C’est ainsi que s’exprimait Jésus, agonisant sur la croix, un moment que les chrétiens du monde entier sont appelés à commémorer après-demain. À l’heure où notre société et notre Église commencent à prendre conscience des ravages, sur le plan psychologique, chez les personnes ayant été victimes d’agressions sexuelles dans leur environnement familial, universitaire, professionnel, ecclésial ou sportif, la question de la possibilité de pardonner se pose avec acuité. Et je suis de ceux qui pensent que si notre Église a géré de manière si erratique tant de situations génératrices de tant de souffrances chez des victimes, c’est peut-être à cause d’une mauvaise compréhension de cette notion de pardon.
Pardonner ne doit jamais signifier oublier.
Comme le rappelle le pape François, "le confessionnal n’est pas un pressing : comme si on se faisait nettoyer une veste ou une robe, on le passe à la machine et le tour est joué ! Mais le péché est bien plus qu’une tâche. Le péché est une blessure qui doit être pansée, soignée".
Écoutons Tim Guénard, cet ancien enfant battu, dont la vie fut un itinéraire de pardon. "Pardonner", écrit-il, ce n’est pas effacer avec une baguette magique. "Pardonner, ce n’est pas oublier, mais c’est savoir vivre avec..."
Redisons le avec force, pardonner, ce n’est pas oublier. Il ne s’agit pas de tenter de reconstruire la relation avec l’autre en oubliant ce qu’il a fait. J’ai en mémoire tant de visages d’enfants maltraités, sur le plan physique, moral, sexuel, à qui il serait insensé de demander d’oublier et qui ont raison de demander que justice soit faite. Le pardon ne peut être synonyme d’impunité pour l’auteur, mais doit être associé à la justice et à la mémoire, parce que pardonner ne signifie pas oublier, mais, et là encore je cite le pape Francois, "renoncer à la force destructrice du mal et de la violence".

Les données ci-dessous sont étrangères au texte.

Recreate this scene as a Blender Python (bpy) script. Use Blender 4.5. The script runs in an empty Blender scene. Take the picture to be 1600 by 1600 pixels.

Oublier est impossible, et peut même être dangereux. Je songe à cette parole que l’on attribue à Goethe : "Celui qui oublie son passé est condamné à le répéter". Nous avons tous un devoir de mémoire. Pardonner ne doit donc jamais dispenser l’auteur de répondre de ses actes devant la justice des hommes. Il ne s’agit jamais de faire en sorte de les gommer.
Pardonner est plus difficile qu’oublier.
Alors, qu’est-ce que pardonner ? Pardonner est plus difficile qu’oublier.
C’est, en gardant en mémoire ce qui a été fait, reconstruire la relation à l’autre en lui reconnaissant un avenir, en ne l’enfermant pas dans la conduite passée.
C’est le "Va et ne pèche plus" adressé par Jésus à la femme adultère (Jn 8, 11)
Pardonner, c’est donc refuser de réduire la personne de l’autre à son seul comportement passé.
Seul un tel discours, empreint de pardon, peut permettre à la personne de reconstruire son estime de soi. Voilà pourquoi le pardon se situe au cœur de la relation éducative préconisée par Don Bosco.